━━ SUPPLIED ENTRIES

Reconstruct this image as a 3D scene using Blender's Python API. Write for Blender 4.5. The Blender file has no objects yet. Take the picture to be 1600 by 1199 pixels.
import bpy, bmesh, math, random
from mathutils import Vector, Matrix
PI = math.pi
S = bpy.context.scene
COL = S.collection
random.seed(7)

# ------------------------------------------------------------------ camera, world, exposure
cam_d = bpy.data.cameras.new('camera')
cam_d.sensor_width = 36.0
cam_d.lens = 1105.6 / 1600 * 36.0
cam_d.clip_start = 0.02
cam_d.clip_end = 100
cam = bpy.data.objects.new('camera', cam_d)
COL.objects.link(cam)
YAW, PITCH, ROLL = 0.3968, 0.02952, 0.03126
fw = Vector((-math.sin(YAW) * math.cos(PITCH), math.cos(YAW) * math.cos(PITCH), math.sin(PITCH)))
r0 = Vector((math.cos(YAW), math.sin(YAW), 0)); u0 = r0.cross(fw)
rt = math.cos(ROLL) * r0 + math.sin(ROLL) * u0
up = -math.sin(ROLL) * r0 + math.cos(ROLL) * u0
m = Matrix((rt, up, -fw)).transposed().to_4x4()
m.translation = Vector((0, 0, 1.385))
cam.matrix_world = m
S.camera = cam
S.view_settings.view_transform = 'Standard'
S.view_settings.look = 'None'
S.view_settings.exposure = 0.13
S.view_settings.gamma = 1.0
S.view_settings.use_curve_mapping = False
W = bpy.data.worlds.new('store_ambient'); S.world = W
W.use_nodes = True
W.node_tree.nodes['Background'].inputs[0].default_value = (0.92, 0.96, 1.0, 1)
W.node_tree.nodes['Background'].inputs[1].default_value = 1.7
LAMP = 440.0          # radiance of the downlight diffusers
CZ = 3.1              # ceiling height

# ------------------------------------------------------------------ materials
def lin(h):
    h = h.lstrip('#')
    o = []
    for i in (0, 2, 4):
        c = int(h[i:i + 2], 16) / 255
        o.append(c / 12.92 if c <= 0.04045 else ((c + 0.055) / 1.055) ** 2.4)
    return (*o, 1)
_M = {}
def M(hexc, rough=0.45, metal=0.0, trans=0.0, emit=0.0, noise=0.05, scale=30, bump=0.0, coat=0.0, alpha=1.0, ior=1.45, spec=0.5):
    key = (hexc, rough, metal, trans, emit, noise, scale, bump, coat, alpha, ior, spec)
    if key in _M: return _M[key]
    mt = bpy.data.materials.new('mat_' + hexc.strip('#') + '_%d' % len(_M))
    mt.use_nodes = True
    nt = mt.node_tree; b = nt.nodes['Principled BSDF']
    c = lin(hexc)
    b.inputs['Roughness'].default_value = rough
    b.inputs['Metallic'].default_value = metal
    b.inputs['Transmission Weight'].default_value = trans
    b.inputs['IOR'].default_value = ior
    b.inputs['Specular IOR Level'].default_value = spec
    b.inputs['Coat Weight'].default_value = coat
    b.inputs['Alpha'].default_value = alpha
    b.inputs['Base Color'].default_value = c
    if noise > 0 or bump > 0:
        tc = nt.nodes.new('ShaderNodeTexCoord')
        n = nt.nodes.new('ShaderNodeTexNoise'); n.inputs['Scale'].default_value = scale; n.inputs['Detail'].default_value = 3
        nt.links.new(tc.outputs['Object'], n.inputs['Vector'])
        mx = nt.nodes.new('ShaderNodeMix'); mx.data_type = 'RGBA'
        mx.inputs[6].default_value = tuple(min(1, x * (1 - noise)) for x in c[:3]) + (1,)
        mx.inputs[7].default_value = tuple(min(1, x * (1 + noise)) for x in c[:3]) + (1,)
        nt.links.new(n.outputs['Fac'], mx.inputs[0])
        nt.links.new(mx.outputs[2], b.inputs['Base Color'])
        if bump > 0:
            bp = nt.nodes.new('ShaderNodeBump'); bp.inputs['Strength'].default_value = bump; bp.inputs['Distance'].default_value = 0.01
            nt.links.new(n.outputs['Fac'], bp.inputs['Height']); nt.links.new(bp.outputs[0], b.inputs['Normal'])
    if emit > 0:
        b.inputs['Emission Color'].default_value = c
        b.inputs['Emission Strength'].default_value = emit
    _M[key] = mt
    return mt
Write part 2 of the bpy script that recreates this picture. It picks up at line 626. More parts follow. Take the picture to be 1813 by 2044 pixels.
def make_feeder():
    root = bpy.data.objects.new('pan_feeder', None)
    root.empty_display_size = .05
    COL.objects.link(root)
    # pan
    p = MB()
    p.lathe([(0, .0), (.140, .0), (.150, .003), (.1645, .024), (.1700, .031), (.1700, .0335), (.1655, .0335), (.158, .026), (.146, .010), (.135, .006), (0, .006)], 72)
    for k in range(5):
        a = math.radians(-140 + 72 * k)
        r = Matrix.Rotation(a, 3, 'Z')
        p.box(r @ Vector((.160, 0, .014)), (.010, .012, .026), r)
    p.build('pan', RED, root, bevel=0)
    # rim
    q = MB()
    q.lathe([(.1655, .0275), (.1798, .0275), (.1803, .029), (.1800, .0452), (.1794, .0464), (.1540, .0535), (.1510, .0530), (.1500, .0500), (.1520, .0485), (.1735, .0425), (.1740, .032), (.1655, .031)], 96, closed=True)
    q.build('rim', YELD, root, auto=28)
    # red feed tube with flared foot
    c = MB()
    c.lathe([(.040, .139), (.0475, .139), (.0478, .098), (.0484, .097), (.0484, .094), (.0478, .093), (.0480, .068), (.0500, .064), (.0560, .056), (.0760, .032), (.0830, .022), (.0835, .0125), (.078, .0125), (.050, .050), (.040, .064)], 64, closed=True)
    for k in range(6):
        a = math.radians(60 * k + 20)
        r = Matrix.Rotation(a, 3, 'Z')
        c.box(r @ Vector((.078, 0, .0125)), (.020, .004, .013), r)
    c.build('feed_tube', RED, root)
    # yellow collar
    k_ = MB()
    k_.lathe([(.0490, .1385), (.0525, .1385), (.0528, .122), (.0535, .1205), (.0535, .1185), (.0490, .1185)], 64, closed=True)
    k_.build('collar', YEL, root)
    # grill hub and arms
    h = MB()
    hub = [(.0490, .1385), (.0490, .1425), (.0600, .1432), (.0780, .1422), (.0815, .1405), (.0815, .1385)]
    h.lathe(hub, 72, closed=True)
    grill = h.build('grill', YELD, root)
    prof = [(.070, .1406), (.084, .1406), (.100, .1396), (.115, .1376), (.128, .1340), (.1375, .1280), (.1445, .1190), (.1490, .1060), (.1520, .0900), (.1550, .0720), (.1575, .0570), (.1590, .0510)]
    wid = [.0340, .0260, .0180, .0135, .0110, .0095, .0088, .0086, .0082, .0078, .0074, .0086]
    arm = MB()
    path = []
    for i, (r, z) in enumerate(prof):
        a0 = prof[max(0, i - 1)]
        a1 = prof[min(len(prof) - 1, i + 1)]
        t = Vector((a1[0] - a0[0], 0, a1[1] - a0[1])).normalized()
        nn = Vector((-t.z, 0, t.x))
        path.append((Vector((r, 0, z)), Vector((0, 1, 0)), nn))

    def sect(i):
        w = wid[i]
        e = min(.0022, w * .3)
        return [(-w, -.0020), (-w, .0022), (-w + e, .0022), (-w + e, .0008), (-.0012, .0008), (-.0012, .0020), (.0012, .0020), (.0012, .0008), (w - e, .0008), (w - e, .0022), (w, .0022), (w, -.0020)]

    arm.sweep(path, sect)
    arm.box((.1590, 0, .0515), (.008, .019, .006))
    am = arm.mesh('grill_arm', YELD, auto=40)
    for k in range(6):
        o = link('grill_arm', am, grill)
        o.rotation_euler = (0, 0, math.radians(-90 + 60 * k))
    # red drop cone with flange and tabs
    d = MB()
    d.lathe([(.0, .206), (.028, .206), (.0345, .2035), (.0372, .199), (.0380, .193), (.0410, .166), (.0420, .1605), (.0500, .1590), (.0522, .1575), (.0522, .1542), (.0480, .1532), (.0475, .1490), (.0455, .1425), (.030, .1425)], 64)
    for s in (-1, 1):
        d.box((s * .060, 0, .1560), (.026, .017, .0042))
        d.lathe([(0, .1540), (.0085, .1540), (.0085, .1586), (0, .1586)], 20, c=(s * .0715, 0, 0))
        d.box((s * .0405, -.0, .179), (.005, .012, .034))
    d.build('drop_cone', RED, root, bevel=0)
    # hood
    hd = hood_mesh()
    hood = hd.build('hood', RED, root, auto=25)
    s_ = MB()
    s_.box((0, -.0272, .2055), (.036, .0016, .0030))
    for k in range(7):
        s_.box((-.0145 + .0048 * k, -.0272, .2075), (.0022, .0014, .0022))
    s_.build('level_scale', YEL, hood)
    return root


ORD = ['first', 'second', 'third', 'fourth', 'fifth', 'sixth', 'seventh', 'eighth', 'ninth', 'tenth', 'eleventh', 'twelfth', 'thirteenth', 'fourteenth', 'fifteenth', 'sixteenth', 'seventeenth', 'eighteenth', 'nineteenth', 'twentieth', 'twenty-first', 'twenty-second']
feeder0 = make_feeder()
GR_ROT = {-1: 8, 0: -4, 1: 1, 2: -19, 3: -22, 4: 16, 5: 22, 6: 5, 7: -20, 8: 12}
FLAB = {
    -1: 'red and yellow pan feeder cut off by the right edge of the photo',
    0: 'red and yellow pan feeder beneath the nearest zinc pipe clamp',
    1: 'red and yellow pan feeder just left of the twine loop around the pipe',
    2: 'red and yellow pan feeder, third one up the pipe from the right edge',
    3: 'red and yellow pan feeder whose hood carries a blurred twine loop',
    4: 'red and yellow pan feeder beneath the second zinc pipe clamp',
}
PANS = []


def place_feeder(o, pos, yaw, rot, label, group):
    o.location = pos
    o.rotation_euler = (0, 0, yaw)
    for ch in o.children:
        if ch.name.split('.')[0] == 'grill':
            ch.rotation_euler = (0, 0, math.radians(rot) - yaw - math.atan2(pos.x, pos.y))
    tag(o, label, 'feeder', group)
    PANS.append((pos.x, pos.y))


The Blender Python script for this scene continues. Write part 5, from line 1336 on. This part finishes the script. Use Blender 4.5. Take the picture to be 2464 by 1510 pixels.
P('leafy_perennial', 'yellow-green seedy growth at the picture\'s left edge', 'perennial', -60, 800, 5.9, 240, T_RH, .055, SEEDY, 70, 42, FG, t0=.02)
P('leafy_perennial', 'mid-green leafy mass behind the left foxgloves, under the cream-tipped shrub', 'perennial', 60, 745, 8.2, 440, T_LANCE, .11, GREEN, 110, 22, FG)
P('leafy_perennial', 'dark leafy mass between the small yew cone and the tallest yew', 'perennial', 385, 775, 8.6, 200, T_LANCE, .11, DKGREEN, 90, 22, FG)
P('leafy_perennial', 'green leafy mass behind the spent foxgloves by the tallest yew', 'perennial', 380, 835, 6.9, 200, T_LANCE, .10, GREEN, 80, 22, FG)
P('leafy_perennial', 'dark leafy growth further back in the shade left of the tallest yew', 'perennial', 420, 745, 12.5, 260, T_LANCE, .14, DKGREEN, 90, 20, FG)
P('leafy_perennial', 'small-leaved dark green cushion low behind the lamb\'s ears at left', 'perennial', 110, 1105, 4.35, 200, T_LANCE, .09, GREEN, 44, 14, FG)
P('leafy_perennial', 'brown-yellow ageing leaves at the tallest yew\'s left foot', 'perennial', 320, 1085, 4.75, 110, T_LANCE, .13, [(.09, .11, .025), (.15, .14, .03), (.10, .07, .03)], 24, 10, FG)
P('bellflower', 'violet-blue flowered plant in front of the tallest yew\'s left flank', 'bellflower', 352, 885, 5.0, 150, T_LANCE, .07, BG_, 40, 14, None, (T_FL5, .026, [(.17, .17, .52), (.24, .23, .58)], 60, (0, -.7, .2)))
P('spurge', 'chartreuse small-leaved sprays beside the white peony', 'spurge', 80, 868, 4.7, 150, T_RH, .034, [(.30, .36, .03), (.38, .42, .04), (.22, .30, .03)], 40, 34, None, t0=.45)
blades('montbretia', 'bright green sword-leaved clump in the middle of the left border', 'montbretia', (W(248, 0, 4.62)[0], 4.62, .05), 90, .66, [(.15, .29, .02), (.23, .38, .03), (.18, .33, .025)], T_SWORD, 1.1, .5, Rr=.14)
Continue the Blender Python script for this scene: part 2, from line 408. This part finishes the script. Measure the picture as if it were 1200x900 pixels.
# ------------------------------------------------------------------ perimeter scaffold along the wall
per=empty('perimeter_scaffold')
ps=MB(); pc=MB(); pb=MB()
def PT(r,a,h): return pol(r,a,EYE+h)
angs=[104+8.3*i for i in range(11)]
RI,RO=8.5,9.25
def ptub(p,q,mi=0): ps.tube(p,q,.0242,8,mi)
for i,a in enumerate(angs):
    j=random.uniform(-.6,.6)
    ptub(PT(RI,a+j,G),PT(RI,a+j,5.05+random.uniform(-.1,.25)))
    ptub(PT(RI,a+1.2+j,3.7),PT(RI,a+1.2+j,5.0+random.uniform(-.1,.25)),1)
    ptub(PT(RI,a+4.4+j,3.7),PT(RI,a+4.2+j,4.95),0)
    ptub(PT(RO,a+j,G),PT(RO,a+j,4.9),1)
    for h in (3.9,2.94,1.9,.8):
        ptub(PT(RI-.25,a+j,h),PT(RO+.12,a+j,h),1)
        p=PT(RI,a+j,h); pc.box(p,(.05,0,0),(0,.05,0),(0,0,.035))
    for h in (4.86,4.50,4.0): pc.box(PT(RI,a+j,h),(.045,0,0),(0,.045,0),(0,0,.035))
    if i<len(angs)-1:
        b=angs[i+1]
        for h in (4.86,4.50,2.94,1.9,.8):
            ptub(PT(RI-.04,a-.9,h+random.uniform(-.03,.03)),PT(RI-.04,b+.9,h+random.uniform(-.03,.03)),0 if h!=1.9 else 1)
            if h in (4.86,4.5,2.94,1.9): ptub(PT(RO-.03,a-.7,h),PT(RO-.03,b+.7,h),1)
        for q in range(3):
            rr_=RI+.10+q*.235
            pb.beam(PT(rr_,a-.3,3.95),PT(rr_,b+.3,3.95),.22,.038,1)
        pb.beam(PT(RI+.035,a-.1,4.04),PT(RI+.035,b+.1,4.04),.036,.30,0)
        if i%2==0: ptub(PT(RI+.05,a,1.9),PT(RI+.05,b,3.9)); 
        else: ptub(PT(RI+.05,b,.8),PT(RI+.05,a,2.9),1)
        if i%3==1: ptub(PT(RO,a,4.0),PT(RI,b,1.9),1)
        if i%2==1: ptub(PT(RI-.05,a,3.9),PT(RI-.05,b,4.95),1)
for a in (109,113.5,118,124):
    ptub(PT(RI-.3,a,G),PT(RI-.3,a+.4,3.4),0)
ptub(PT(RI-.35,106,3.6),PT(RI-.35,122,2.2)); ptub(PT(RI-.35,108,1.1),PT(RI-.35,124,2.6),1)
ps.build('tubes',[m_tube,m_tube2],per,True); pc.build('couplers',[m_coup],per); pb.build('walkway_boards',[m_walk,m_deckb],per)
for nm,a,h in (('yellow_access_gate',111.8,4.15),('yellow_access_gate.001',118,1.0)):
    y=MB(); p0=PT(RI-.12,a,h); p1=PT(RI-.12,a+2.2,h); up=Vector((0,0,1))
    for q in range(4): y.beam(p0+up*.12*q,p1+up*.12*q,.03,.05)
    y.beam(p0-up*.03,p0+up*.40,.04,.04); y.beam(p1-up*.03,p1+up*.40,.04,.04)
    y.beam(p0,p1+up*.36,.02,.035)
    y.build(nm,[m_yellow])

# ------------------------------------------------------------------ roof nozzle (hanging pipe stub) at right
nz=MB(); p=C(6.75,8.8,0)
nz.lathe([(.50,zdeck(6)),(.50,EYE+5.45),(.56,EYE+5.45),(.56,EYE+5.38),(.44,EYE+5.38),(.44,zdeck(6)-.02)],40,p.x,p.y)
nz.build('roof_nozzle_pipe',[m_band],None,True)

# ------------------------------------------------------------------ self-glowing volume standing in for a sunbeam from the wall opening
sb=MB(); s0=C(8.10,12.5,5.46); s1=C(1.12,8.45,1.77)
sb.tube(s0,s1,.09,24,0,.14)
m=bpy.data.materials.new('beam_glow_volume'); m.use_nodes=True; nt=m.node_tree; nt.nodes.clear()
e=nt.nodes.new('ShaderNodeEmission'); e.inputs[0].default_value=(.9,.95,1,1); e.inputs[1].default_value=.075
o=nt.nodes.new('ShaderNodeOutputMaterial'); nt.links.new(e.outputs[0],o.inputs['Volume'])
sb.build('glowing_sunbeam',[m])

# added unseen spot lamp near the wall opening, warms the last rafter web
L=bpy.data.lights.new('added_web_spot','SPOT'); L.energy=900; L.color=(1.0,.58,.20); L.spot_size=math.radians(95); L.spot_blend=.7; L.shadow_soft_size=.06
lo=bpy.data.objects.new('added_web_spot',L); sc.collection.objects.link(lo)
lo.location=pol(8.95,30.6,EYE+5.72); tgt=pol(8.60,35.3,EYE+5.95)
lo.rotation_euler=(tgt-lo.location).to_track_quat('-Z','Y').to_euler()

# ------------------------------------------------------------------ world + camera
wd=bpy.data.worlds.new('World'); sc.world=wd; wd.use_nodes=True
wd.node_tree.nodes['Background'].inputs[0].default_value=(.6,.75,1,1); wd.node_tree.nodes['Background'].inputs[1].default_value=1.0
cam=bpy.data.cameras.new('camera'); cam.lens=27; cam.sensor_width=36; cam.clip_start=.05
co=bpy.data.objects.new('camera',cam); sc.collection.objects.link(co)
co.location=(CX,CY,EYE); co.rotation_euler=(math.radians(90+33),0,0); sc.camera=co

━━━━

_STATED TASK_.
Your output should consist solely of the lines from the beginning of the entries through the line containing "random.seed(7)", reproduced exactly.

_FULL ANSWER_.
Reconstruct this image as a 3D scene using Blender's Python API. Write for Blender 4.5. The Blender file has no objects yet. Take the picture to be 1600 by 1199 pixels.
import bpy, bmesh, math, random
from mathutils import Vector, Matrix
PI = math.pi
S = bpy.context.scene
COL = S.collection
random.seed(7)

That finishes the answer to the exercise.